Quantum conductance of graphene nanoribbons with edge defects
T. C. Li, Shao-Ping Lu

TL;DR
This paper investigates how edge defects and weak disorder affect the quantum conductance of graphene nanoribbons, revealing defect-induced localized states, sensitivity differences between armchair and zigzag GNRs, and disorder-induced metal-semiconductor transitions.
Contribution
It provides a detailed analysis of the impact of edge defects and disorder on GNR conductance, highlighting the differing sensitivities of armchair and zigzag configurations and the transition to semiconducting behavior.
Findings
Single edge defects cause zero-conductance dips and localized states.
Zigzag GNRs become semiconducting under weak disorder due to Anderson localization.
Armchair GNRs are less affected by weak disorder and edge defects.
Abstract
The conductance of metallic graphene nanoribbons (GNRs) with single defects and weak disorder at their edges is investigated in a tight-binding model. We find that a single edge defect will induce quasi-localized states and consequently cause zero-conductance dips.
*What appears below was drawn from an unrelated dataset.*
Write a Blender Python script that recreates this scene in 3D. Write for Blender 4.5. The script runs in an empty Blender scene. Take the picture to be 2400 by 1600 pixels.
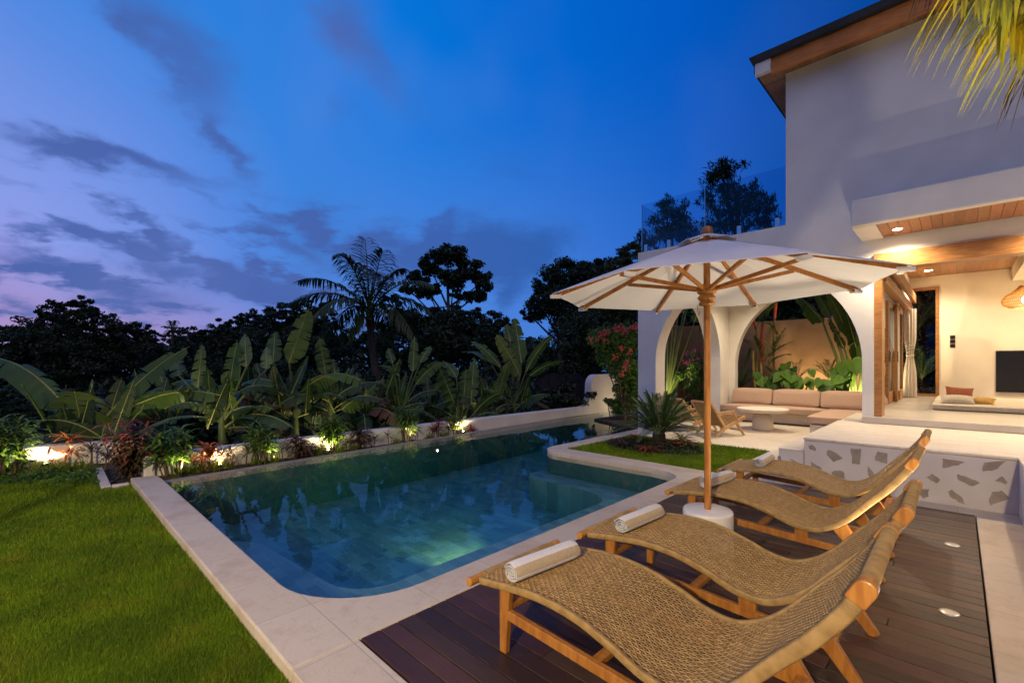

The center energies and breadths of such dips are strongly dependent on the geometry of GNRs. Armchair GNRs are much more sensitive to a vacancy than zigzag GNRs, but are less sensitive to a weak scatter. More importantly, we find that with a weak disorder, zigzag GNRs will change from metallic to semiconducting due to Anderson localization. But a weak disorder only slightly affects the conductance of armchair GNRs. The influence of edge defects on the conductance will decrease when the widths of GNRs increase.